[WHAT YOU SHOULD DO]: Copy the records below exactly, starting at the line that contains "Model this scene in Blender with a Python script. The" and ending at the line that contains "def zpy(py, D): return P(CX, py, D).z"; leave out any pictures.

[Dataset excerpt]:
====================

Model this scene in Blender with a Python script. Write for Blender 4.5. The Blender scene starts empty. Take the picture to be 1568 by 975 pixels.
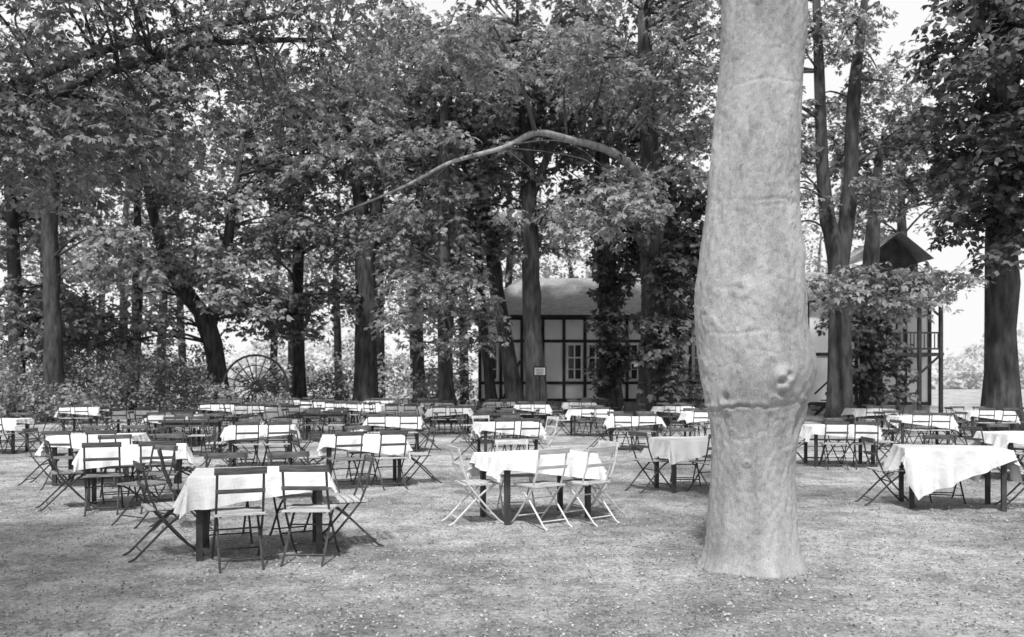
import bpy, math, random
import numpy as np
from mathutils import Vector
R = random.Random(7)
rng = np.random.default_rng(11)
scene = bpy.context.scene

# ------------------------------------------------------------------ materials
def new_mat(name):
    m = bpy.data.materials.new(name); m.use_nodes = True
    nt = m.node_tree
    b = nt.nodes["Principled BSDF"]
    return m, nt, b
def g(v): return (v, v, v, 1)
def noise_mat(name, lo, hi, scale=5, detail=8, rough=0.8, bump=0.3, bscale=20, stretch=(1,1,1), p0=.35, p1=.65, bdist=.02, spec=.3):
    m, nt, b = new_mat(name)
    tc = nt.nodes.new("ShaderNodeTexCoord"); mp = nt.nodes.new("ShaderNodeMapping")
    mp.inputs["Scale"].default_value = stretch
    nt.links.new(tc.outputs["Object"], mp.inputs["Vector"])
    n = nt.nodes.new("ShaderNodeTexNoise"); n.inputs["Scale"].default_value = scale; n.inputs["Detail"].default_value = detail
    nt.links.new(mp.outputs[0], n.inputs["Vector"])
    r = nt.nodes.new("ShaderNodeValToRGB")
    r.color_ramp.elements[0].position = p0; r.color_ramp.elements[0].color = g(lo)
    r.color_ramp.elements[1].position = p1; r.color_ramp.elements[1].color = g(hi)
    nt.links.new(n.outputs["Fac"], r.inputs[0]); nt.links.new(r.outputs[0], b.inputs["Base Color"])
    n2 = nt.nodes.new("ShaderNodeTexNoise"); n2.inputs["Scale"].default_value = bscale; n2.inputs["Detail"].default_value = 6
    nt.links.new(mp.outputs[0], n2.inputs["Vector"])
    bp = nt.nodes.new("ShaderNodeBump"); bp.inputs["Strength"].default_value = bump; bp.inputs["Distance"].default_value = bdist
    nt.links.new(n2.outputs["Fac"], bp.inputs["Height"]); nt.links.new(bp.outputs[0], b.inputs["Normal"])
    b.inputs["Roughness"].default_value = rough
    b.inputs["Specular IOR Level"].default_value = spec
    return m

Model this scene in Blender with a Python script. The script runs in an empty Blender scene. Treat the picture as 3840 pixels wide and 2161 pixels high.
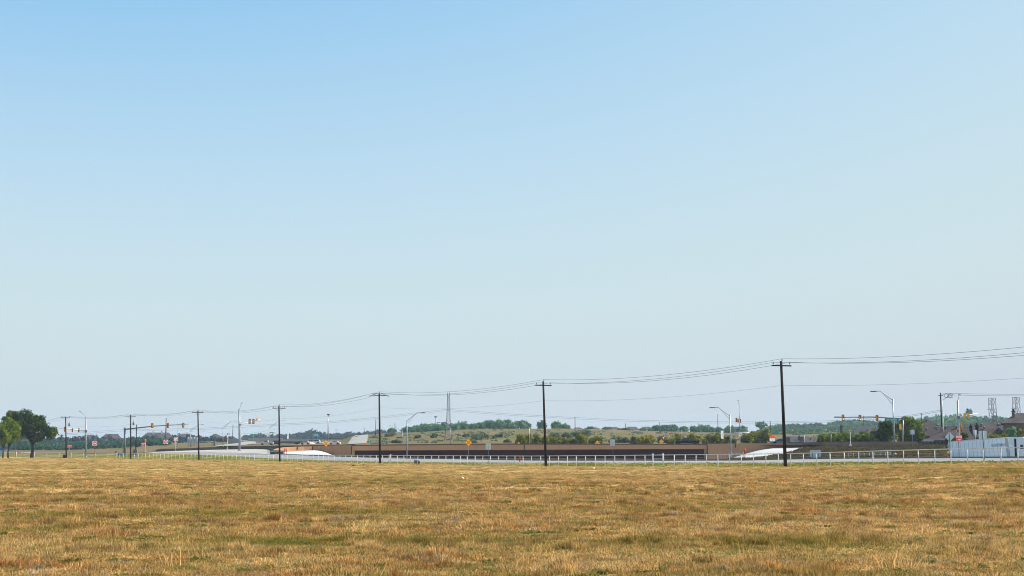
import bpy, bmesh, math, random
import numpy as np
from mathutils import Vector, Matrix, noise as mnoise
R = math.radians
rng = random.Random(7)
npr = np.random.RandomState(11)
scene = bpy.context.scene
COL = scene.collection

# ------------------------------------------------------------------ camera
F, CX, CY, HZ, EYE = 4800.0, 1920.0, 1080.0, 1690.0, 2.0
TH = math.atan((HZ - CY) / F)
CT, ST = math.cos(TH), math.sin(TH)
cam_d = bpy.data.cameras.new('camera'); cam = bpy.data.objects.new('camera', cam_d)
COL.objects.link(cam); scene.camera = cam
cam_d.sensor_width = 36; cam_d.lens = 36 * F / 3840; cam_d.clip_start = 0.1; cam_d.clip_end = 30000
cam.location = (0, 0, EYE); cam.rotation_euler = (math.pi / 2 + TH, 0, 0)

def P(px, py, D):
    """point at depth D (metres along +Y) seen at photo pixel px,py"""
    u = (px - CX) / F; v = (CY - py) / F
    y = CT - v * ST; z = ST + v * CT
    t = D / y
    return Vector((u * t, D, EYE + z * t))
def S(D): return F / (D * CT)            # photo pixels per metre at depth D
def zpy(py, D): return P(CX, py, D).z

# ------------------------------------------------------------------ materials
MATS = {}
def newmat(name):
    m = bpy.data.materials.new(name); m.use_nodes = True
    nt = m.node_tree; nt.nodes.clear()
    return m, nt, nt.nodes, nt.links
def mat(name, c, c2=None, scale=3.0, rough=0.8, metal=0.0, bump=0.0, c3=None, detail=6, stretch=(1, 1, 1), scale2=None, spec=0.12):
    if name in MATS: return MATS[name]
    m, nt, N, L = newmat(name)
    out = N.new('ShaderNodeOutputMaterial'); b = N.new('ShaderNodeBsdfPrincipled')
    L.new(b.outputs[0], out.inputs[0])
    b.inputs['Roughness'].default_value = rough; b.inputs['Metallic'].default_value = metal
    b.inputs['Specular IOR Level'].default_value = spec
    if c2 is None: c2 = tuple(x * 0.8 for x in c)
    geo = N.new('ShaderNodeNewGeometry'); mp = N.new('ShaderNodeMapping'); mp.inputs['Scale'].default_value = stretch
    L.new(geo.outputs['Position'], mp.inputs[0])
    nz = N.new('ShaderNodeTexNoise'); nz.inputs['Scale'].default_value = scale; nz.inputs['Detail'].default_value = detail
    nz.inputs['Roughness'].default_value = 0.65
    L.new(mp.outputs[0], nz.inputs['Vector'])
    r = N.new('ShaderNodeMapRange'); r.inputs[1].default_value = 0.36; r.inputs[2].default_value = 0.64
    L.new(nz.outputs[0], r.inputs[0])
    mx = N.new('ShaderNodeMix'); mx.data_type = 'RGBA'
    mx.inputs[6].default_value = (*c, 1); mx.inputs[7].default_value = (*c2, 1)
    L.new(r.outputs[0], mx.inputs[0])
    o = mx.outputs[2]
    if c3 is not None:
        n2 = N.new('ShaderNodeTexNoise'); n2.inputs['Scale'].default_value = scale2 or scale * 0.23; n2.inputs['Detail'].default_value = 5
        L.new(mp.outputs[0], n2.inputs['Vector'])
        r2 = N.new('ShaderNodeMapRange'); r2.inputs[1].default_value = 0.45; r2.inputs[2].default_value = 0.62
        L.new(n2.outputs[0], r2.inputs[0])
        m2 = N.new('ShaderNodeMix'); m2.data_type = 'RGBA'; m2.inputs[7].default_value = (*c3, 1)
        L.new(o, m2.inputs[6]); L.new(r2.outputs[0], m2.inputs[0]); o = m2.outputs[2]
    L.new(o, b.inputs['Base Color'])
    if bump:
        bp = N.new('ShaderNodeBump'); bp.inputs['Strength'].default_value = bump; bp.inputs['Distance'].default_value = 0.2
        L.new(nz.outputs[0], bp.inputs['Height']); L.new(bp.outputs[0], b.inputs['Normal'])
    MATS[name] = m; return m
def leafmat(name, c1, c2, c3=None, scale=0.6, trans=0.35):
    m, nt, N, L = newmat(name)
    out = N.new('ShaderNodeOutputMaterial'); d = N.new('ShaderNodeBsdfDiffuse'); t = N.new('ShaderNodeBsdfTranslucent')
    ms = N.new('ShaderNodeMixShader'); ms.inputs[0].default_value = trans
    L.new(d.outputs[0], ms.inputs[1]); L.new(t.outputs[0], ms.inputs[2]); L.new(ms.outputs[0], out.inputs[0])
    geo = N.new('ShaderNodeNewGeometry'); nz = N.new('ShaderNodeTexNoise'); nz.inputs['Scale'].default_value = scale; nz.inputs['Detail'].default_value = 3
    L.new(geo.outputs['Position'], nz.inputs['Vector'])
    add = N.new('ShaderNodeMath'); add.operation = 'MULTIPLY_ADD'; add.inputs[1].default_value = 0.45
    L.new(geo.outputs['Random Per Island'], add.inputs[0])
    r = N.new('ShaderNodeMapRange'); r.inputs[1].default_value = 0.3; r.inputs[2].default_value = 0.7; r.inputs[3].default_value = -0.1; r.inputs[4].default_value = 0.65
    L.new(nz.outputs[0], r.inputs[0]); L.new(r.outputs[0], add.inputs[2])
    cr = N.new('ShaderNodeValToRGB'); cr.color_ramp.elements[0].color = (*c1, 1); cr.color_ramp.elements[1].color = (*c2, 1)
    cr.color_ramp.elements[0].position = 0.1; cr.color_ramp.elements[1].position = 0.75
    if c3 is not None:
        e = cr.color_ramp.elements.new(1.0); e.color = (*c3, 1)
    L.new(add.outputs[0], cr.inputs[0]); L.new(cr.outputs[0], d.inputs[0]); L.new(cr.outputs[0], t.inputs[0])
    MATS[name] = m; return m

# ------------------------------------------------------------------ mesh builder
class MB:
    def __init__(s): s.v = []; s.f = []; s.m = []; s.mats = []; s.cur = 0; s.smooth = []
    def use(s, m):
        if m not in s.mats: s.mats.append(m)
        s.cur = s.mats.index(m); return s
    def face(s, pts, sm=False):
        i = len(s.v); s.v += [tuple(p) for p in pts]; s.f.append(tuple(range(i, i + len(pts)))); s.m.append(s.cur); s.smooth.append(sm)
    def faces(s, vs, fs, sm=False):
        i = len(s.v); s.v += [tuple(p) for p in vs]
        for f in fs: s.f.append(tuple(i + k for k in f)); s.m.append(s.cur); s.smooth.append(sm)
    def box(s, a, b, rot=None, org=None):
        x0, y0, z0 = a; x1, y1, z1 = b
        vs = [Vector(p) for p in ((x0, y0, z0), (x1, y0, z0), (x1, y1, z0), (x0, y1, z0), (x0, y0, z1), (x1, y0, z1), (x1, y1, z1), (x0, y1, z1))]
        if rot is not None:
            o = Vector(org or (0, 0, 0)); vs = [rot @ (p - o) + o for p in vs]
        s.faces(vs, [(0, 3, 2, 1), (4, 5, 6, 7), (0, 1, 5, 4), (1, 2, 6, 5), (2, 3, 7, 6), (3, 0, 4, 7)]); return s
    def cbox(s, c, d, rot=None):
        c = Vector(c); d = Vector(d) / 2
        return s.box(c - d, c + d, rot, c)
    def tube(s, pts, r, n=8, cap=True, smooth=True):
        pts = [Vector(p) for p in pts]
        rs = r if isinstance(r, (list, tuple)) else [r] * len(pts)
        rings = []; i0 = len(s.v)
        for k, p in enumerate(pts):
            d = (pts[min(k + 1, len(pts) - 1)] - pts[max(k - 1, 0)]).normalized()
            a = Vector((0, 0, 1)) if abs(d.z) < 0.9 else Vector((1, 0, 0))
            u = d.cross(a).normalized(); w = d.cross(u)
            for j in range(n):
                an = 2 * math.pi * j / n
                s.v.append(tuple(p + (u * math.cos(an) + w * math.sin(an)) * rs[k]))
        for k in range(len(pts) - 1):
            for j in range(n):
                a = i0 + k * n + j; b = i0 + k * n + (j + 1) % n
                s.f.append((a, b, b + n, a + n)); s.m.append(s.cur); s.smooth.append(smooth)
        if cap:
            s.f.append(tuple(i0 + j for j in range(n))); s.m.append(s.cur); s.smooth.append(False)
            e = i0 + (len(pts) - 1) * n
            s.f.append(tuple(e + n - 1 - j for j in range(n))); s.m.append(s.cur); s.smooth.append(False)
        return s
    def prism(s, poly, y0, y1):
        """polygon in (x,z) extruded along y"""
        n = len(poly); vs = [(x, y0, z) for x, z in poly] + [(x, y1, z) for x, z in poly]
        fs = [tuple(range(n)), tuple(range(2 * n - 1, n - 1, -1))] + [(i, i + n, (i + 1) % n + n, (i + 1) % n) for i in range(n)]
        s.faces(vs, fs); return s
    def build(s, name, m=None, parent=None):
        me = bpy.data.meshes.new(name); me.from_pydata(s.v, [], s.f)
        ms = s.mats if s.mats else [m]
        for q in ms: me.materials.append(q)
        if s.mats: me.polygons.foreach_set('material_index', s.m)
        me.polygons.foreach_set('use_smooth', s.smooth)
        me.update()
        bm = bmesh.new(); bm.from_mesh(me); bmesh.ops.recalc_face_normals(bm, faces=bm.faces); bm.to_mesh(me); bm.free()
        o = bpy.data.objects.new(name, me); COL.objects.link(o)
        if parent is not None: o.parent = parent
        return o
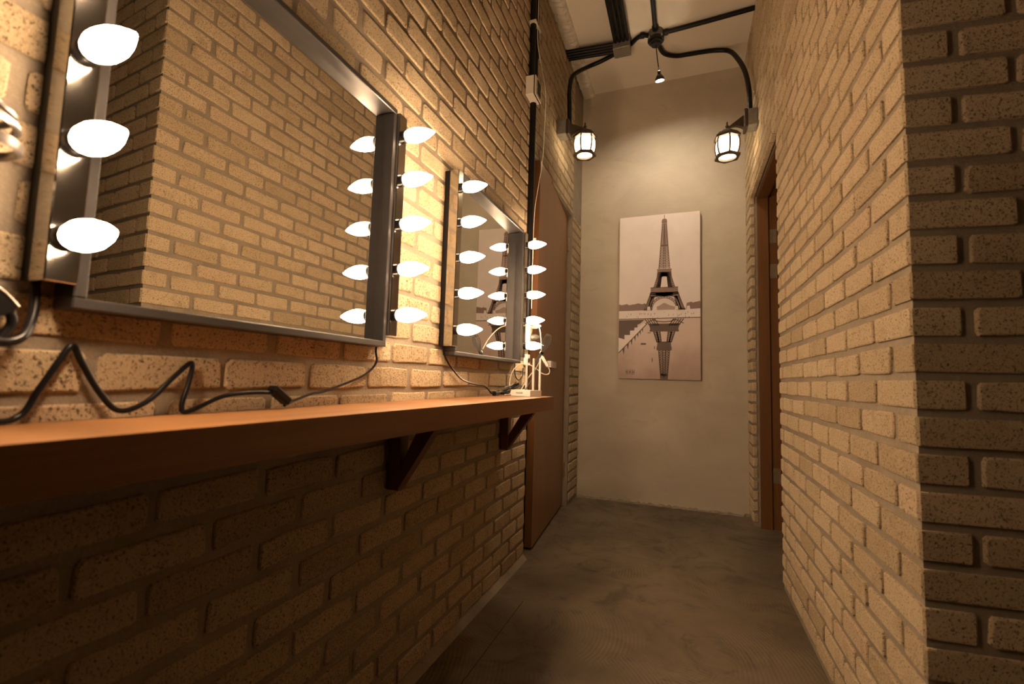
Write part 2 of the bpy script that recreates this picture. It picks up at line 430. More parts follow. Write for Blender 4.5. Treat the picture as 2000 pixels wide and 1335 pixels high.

====================

[REPLY TO THE EXERCISE]:
Model this scene in Blender with a Python script. The script runs in an empty Blender scene. Treat the picture as 3840 pixels wide and 2161 pixels high.
import bpy, bmesh, math, random
import numpy as np
from mathutils import Vector, Matrix, noise as mnoise
R = math.radians
rng = random.Random(7)
npr = np.random.RandomState(11)
scene = bpy.context.scene
COL = scene.collection

# ------------------------------------------------------------------ camera
F, CX, CY, HZ, EYE = 4800.0, 1920.0, 1080.0, 1690.0, 2.0
TH = math.atan((HZ - CY) / F)
CT, ST = math.cos(TH), math.sin(TH)
cam_d = bpy.data.cameras.new('camera'); cam = bpy.data.objects.new('camera', cam_d)
COL.objects.link(cam); scene.camera = cam
cam_d.sensor_width = 36; cam_d.lens = 36 * F / 3840; cam_d.clip_start = 0.1; cam_d.clip_end = 30000
cam.location = (0, 0, EYE); cam.rotation_euler = (math.pi / 2 + TH, 0, 0)

def P(px, py, D):
    """point at depth D (metres along +Y) seen at photo pixel px,py"""
    u = (px - CX) / F; v = (CY - py) / F
    y = CT - v * ST; z = ST + v * CT
    t = D / y
    return Vector((u * t, D, EYE + z * t))
def S(D): return F / (D * CT)            # photo pixels per metre at depth D
def zpy(py, D): return P(CX, py, D).z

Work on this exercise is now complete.